A decisão de adiar as prisões foi justificada por lideranças militares como uma medida para evitar um “banho de sangue”. O local abrigava não apenas manifestantes, mas também parentes de oficiais, incluindo a esposa do ex-comandante do Exército, general Villas Bôas. Mesmo assim, quando as prisões foram realizadas na manhã do dia 9 de janeiro, nenhum familiar de membros do oficialato foi incluído na lista de detidos, como destaca Lealli.
O Exército se recusou a identificar quem deu a ordem para o uso de blindados, apesar de solicitações feitas com base na Lei de Acesso à Informação (LAI). Um requerimento enviado em janeiro de 2023 foi negado pela Força, e o caso chegou à Controladoria Geral da União (CGU) em fevereiro. Após meses de análise, a CGU determinou que o Exército deveria fornecer a informação, mas, como ressalta a análise, “a Força Militar informou que os documentos estavam em sigilo e que haviam sido repassados ao Supremo Tribunal Federal”.
Soldados do Exército brasileiro. Foto: reprodução
Mesmo após nova cobrança da CGU, o Exército limitou-se a uma “apuração sumária”, realizada de maneira apressada e sem revelar os responsáveis. Lealli observa que, em dezembro de 2023, a CGU decidiu enviar o caso ao Centro de Controle Interno do Exército para apurar a conduta. No entanto, o processo ficou parado na Controladoria até outubro de 2024, quando foi retomado após questionamentos do Estadão. “Apenas depois da pressão pública, a CGU enviou ofício ao general Richard Nunes, chefe do Estado-Maior do Exército, exigindo esclarecimentos”, aponta o analista.

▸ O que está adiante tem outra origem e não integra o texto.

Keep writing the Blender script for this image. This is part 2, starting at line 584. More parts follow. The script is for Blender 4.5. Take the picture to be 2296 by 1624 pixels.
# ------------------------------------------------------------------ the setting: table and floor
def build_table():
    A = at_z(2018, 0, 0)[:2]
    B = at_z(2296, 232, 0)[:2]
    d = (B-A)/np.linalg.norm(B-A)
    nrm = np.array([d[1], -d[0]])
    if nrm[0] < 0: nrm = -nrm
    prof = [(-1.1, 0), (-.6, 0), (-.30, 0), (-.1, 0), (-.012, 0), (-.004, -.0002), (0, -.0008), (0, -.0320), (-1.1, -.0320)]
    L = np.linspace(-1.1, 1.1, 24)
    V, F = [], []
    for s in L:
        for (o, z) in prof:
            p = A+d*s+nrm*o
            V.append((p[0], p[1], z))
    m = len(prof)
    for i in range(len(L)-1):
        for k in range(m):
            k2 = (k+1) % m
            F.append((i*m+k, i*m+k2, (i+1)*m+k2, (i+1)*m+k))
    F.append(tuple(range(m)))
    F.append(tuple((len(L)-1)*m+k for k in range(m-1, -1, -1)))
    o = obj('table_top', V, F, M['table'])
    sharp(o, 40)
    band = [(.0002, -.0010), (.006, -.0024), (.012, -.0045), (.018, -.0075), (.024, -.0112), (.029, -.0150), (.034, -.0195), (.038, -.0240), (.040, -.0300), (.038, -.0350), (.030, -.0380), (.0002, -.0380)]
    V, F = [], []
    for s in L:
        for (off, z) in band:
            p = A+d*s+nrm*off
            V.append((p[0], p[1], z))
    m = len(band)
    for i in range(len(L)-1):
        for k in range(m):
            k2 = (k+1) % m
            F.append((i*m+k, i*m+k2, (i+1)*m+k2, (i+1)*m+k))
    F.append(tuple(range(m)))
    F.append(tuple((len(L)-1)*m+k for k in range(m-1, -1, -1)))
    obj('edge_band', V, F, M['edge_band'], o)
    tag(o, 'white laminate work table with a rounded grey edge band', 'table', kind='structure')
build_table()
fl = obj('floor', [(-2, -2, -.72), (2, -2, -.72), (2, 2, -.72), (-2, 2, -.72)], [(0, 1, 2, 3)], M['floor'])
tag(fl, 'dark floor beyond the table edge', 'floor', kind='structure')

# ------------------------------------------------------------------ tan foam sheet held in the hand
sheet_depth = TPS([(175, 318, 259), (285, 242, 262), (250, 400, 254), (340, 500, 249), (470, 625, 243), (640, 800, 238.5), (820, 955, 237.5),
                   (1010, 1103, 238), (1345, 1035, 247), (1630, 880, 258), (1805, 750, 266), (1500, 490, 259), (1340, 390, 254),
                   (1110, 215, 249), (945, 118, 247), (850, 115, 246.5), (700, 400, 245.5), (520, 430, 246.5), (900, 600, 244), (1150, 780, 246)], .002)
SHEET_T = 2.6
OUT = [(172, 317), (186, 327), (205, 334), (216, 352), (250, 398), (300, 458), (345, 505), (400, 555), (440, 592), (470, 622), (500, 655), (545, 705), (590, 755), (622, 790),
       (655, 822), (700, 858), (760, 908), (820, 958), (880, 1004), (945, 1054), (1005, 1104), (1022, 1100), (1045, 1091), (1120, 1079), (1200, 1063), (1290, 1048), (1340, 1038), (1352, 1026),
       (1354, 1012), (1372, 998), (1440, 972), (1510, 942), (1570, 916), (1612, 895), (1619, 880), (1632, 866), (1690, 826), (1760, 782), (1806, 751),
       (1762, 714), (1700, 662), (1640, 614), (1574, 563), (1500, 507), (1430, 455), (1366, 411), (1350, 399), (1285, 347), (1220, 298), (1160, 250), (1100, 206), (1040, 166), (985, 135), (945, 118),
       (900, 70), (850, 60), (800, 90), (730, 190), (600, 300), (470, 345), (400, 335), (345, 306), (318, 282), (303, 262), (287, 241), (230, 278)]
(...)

A resposta final do Exército, enviada em 26 de dezembro de 2024, não trouxe novidades. O relatório sumário, assinado pelo coronel Marcus Porto de Oliveira, arquivou o caso com base na alegação de que “tudo foi feito como manda a lei”. Lealli critica a postura, afirmando que “a CGU, ao invés de insistir no cumprimento da decisão, optou por dar o caso por encerrado, destacando que não tem competência para abrir sindicâncias contra militares”.
Dois anos após os atos golpistas, a ausência de transparência em torno de decisões fundamentais reforça a percepção de impunidade. Lealli conclui que a postura do Exército e da CGU “demonstra uma resistência à responsabilização e mantém sob sigilo informações essenciais para compreender os bastidores da noite de 8 de janeiro de 2023”.